Although I criticize pop culture, that doesn't mean the second spark is something to be kept locked up in a cage never to be released. Culture in stasis dies. In addition to passing on the intellectual lineage of our ancestors, we also must work to contribute our piece to that story. It means reading the classic stories, and creating new stories. And some of those stories are small stories for your small corner of the world. Pass on the story of your ancestors because that's a tiny spark within a spark that will certainly die if you don't pass it on.

I also speak of family, but that doesn't mean I'm limiting my viewpoint to just a nuclear family. The nuclear family structure itself requires individuals to build social networks with the people around them even if they aren't family, and we need to build those bonds because a single family of a father, a mother, and 2.5 kids cannot truly thrive. We need friends, we need community events, we need to go outside and see people who we perceive as friendly because otherwise your little slice of the world becomes too little.

Moreover, even the most diligent farmer can't monitor his fields 24/7. Eventually everyone needs to sleep, and in those moments perhaps birds come and eat all your seed? Building a community you can trust is to spread out that burden, and passing on that second spark of culture is to build scarecrows and wire fences to protect from animals and birds.
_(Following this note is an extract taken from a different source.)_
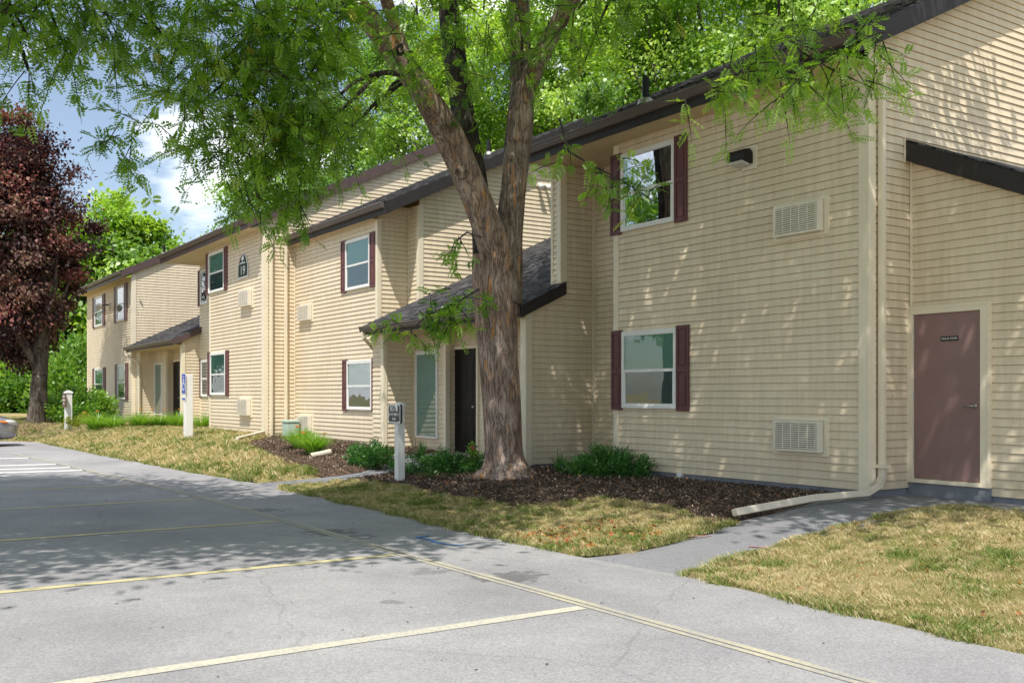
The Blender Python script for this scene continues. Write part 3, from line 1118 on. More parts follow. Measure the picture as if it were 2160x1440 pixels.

To bring this back to the beginning, does what I'm saying that we should never think as individuals, never act as individuals, and that all personal success is meaningless? Of course not. For many reasons. The world will write the unworthy individuals out of it regardless of grand designs on passing on the spark of life, so individuals must fight for their future. One must fight to be worthy of survival. One must fight to be worthy of reproduction. One must fight to be worthy of staying in their children's lives. One must fight to be worthy to raise their children right, one must fight to be worthy of being remembered. Community can support good people, but the good people must build themselves as well because it is carried on the strong backs of the community members.